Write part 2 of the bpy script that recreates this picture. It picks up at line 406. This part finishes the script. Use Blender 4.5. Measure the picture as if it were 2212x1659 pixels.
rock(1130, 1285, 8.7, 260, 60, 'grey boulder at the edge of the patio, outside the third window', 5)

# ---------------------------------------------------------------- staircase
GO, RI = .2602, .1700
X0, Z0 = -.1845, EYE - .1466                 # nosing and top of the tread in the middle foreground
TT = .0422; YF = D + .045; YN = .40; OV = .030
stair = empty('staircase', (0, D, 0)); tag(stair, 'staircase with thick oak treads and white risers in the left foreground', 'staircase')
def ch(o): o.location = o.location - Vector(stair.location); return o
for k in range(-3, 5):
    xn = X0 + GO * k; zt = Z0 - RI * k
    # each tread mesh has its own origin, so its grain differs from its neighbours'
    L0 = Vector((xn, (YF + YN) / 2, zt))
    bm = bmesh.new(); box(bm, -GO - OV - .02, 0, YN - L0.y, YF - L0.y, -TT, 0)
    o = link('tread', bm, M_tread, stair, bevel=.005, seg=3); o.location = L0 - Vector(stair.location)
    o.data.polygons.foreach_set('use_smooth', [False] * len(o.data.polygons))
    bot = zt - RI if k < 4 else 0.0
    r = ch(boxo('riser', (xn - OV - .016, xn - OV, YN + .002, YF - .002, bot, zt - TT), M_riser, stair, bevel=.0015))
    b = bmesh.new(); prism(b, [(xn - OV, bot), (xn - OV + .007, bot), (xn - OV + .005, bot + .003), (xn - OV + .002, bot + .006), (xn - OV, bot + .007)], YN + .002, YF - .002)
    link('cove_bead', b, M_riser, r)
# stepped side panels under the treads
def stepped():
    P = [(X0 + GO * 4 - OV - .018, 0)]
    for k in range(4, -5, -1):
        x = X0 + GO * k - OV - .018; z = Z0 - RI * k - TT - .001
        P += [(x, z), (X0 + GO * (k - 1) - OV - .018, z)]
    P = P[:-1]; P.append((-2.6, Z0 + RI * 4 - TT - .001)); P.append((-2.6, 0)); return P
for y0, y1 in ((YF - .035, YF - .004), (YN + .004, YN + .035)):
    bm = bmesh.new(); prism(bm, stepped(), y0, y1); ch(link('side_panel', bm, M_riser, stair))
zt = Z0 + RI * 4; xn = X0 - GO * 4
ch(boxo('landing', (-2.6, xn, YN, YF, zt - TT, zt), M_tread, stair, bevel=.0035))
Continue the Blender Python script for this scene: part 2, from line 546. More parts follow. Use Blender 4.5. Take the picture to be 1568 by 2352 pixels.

········

Task to complete>
Extract each line of the material exactly as it stands.

Reply>
Write part 2 of the bpy script that recreates this picture. It picks up at line 406. This part finishes the script. Use Blender 4.5. Measure the picture as if it were 2212x1659 pixels.
rock(1130, 1285, 8.7, 260, 60, 'grey boulder at the edge of the patio, outside the third window', 5)

# ---------------------------------------------------------------- staircase
GO, RI = .2602, .1700
X0, Z0 = -.1845, EYE - .1466                 # nosing and top of the tread in the middle foreground
TT = .0422; YF = D + .045; YN = .40; OV = .030
stair = empty('staircase', (0, D, 0)); tag(stair, 'staircase with thick oak treads and white risers in the left foreground', 'staircase')
def ch(o): o.location = o.location - Vector(stair.location); return o
for k in range(-3, 5):
    xn = X0 + GO * k; zt = Z0 - RI * k
    # each tread mesh has its own origin, so its grain differs from its neighbours'
    L0 = Vector((xn, (YF + YN) / 2, zt))
    bm = bmesh.new(); box(bm, -GO - OV - .02, 0, YN - L0.y, YF - L0.y, -TT, 0)
    o = link('tread', bm, M_tread, stair, bevel=.005, seg=3); o.location = L0 - Vector(stair.location)
    o.data.polygons.foreach_set('use_smooth', [False] * len(o.data.polygons))
    bot = zt - RI if k < 4 else 0.0
    r = ch(boxo('riser', (xn - OV - .016, xn - OV, YN + .002, YF - .002, bot, zt - TT), M_riser, stair, bevel=.0015))
    b = bmesh.new(); prism(b, [(xn - OV, bot), (xn - OV + .007, bot), (xn - OV + .005, bot + .003), (xn - OV + .002, bot + .006), (xn - OV, bot + .007)], YN + .002, YF - .002)
    link('cove_bead', b, M_riser, r)
# stepped side panels under the treads
def stepped():
    P = [(X0 + GO * 4 - OV - .018, 0)]
    for k in range(4, -5, -1):
        x = X0 + GO * k - OV - .018; z = Z0 - RI * k - TT - .001
        P += [(x, z), (X0 + GO * (k - 1) - OV - .018, z)]
    P = P[:-1]; P.append((-2.6, Z0 + RI * 4 - TT - .001)); P.append((-2.6, 0)); return P
for y0, y1 in ((YF - .035, YF - .004), (YN + .004, YN + .035)):
    bm = bmesh.new(); prism(bm, stepped(), y0, y1); ch(link('side_panel', bm, M_riser, stair))
zt = Z0 + RI * 4; xn = X0 - GO * 4
ch(boxo('landing', (-2.6, xn, YN, YF, zt - TT, zt), M_tread, stair, bevel=.0035))
Continue the Blender Python script for this scene: part 2, from line 546. More parts follow. Use Blender 4.5. Take the picture to be 1568 by 2352 pixels.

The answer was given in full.